February 5
The Bleary-Eyed One
Sun Position
The Sun is in Aquarius near +13° declination. Northern hemisphere days are still short but growing; southern days near their late-summer peak.
Sky Highlight
No annual event peaks today. Canis Minor is riding its February transit this week, and both Procyon and Gomeisa are easy to locate in the evening sky.
Deep Sky Object
M47, an open cluster about 1,600 light-years away. A bright, scattered open cluster in Puppis with about 50 stars, easy in binoculars and a fine contrast with the richer M46 just 1.3° away. Visible from both hemispheres; southern observers see it higher in the sky.
Featured Star
Gomeisa (β CMi) is a blue-white main-sequence star 162 light-years away with spectral class B8Ve, the 'e' indicating emission lines from a disk of gas it flings outward as it spins.

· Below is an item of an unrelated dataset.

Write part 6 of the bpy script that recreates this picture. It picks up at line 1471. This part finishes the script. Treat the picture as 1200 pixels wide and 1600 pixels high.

Dimmer than its neighbor Procyon, it lives up to the Arabic nickname 'the bleary-eyed': harder to see, harder to read.
Around This Date
- February 5, 1783William Herschel read his paper 'On the Proper Motion of the Solar System' to the Royal Society, presenting the first systematic attempt to determine the Sun's movement through space.
- February 7, 1984Astronauts Bruce McCandless and Robert Stewart made the first untethered spacewalk using the Manned Maneuvering Unit during Space Shuttle Challenger mission STS-41-B.
A spinning star with a gas disk of its own making, even the small ones are doing something.